--- BEGIN ---

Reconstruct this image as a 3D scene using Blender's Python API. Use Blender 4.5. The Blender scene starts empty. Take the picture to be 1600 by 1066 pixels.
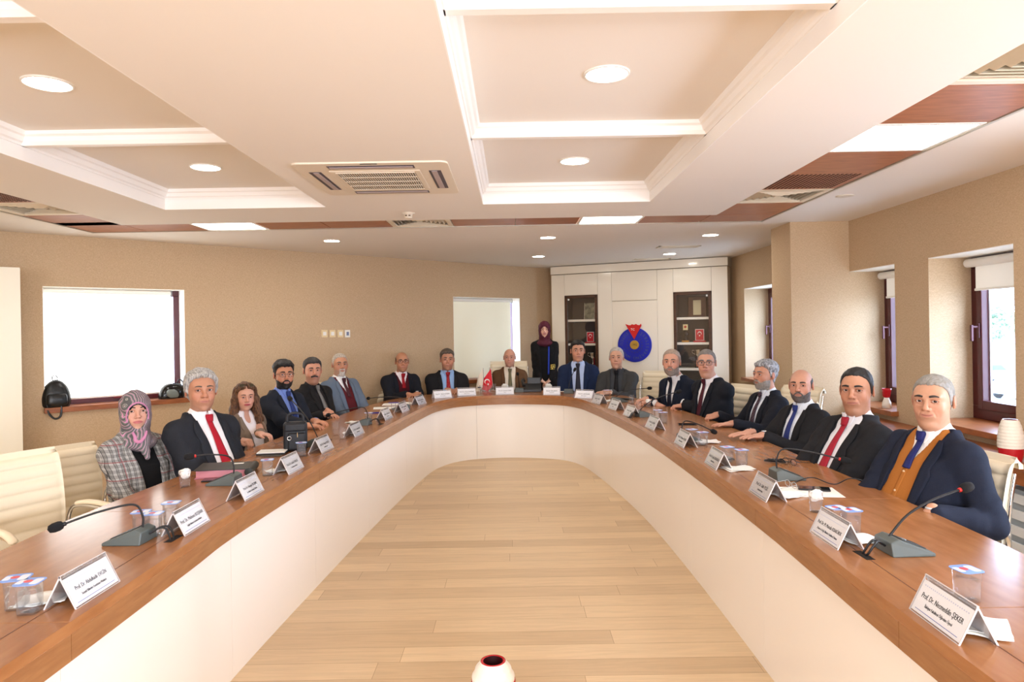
import bpy, bmesh, math, random
import numpy as np
from mathutils import Vector, Matrix
random.seed(7); np.random.seed(7)
PI = math.pi
SC = bpy.context.scene
COL = SC.collection

# ------------------------------------------------------------------ camera
CAM_H = 1.68
cam_data = bpy.data.cameras.new('camera')
cam_data.lens = 24.0; cam_data.sensor_width = 36.0; cam_data.sensor_fit = 'HORIZONTAL'
cam_data.shift_y = -18.0/1600.0; cam_data.clip_start = .05; cam_data.clip_end = 500
cam = bpy.data.objects.new('camera', cam_data); COL.objects.link(cam)
cam.location = (0, 0, CAM_H); cam.rotation_euler = (PI/2, .017, 0)
SC.camera = cam
# ------------------------------------------------------------------ sky, sun, daylight, exposure
world = bpy.data.worlds.new('sky'); SC.world = world; world.use_nodes = True
wn = world.node_tree.nodes; wl = world.node_tree.links
bg = wn['Background']
bg.inputs[0].default_value = (.52, .70, 1.0, 1); bg.inputs[1].default_value = 13.0
SC.view_settings.view_transform = 'Standard'; SC.view_settings.look = 'None'
SC.view_settings.gamma = 1.0; SC.view_settings.use_curve_mapping = False
SC.view_settings.exposure = 0.57
SC.cycles.use_denoising = True
SC.cycles.max_bounces = 8; SC.cycles.diffuse_bounces = 5; SC.cycles.glossy_bounces = 4; SC.cycles.transmission_bounces = 8
SC.cycles.transparent_max_bounces = 12; SC.cycles.caustics_reflective = False; SC.cycles.caustics_refractive = False
SC.cycles.sample_clamp_indirect = 6.0

def area_light(name, loc, rot, sx, sy, power, col, spread=180):
    l = bpy.data.lights.new(name, 'AREA'); l.shape = 'RECTANGLE'; l.size = sx; l.size_y = sy
    l.energy = power; l.color = col; l.spread = math.radians(spread)
    o = bpy.data.objects.new(name, l); COL.objects.link(o); o.location = loc; o.rotation_euler = rot
    return o
REAR = 155
# cool fill lamps added at the closed rear wall; daylight in the right windows
area_light('rear_window_daylight', (-1.6, -2.95, 1.75), (PI/2, 0, PI), 2.6, 1.5, REAR, (.84, .90, 1.0)).rotation_euler = (PI/2, 0, 0)
area_light('rear_window_daylight', (1.9, -2.95, 1.75), (PI/2, 0, PI), 2.2, 1.5, REAR, (.84, .90, 1.0)).rotation_euler = (PI/2, 0, 0)
for o in [x for x in COL.objects if x.name.startswith('rear_window')]:
    o.rotation_euler = (-PI/2, 0, PI)       # faces +Y
area_light('side_window_daylight', (3.75, 2.6, 1.55), (0, PI/2, 0), 1.3, 1.2, 40, (.78, .87, 1.0))
area_light('side_window_daylight', (3.75, .6, 1.55), (0, PI/2, 0), 1.3, 1.2, 40, (.78, .87, 1.0))

# ------------------------------------------------------------------ authoring helpers
F_ = 1067.0; R_ = .017
def ray(px, py):
    u = px-800.; v = py-515.
    return (u-R_*v)/F_, (v+R_*u)/F_
def at(px, py, z):
    a, b = ray(px, py); Y = (CAM_H-z)/b
    return Vector((a*Y, Y, z))
def dep(px, py, Y):
    a, b = ray(px, py)
    return Vector((a*Y, Y, CAM_H-b*Y))

def srgb(r, g, b):
    f = lambda c: (c/255./12.92 if c/255. <= .04045 else ((c/255.+.055)/1.055)**2.4)
    return (f(r), f(g), f(b), 1.0)

MATS = {}
def mat(name, col, rough=.5, metal=0., spec=.5, noise=None, bump=None, trans=0., emit=None, coat=0., sheen=0., ior=1.45, alpha=1.0):
    """procedural principled material. noise=(scale, amount[, stretch]); bump=(scale, strength[, stretch])"""
    if name in MATS: return MATS[name]
    m = bpy.data.materials.new(name); m.use_nodes = True; MATS[name] = m
    nt = m.node_tree; n = nt.nodes; L = nt.links; b = n['Principled BSDF']
    if len(col) == 3: col = (*col, 1)
    b.inputs['Base Color'].default_value = col; b.inputs['Roughness'].default_value = rough
    b.inputs['Metallic'].default_value = metal; b.inputs['Specular IOR Level'].default_value = spec
    b.inputs['Transmission Weight'].default_value = trans; b.inputs['IOR'].default_value = ior
    b.inputs['Coat Weight'].default_value = coat; b.inputs['Coat Roughness'].default_value = .08
    b.inputs['Alpha'].default_value = alpha
    if sheen: b.inputs['Sheen Weight'].default_value = sheen
    if emit: b.inputs['Emission Color'].default_value = (*emit[0][:3], 1); b.inputs['Emission Strength'].default_value = emit[1]
    tc = n.new('ShaderNodeTexCoord')
    def tex(scale, stretch):
        mp = n.new('ShaderNodeMapping'); mp.inputs['Scale'].default_value = stretch; L.new(tc.outputs['Object'], mp.inputs[0])
        t = n.new('ShaderNodeTexNoise'); t.inputs['Scale'].default_value = scale; t.inputs['Detail'].default_value = 4; L.new(mp.outputs[0], t.inputs[0]); return t
    if noise:
        t = tex(noise[0], noise[2] if len(noise) > 2 else (1, 1, 1))
        r = n.new('ShaderNodeValToRGB'); e = r.color_ramp.elements
        k = noise[1]; e[0].position = .3; e[1].position = .7
        e[0].color = (*[max(0, c*(1-k)) for c in col[:3]], 1); e[1].color = (*[min(1, c*(1+k)) for c in col[:3]], 1)
        L.new(t.outputs[0], r.inputs[0]); L.new(r.outputs[0], b.inputs['Base Color'])
    if bump:
        t = tex(bump[0], bump[2] if len(bump) > 2 else (1, 1, 1))
        bp = n.new('ShaderNodeBump'); bp.inputs['Strength'].default_value = bump[1]; bp.inputs['Distance'].default_value = .01
        L.new(t.outputs[0], bp.inputs['Height']); L.new(bp.outputs[0], b.inputs['Normal'])
    return m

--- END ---

● Instructions to follow:
Return, unchanged, the lines from the first line of the material through the line that holds "COL = SC.collection", inclusive, omitting pictures.

● Full output:
Reconstruct this image as a 3D scene using Blender's Python API. Use Blender 4.5. The Blender scene starts empty. Take the picture to be 1600 by 1066 pixels.
import bpy, bmesh, math, random
import numpy as np
from mathutils import Vector, Matrix
random.seed(7); np.random.seed(7)
PI = math.pi
SC = bpy.context.scene
COL = SC.collection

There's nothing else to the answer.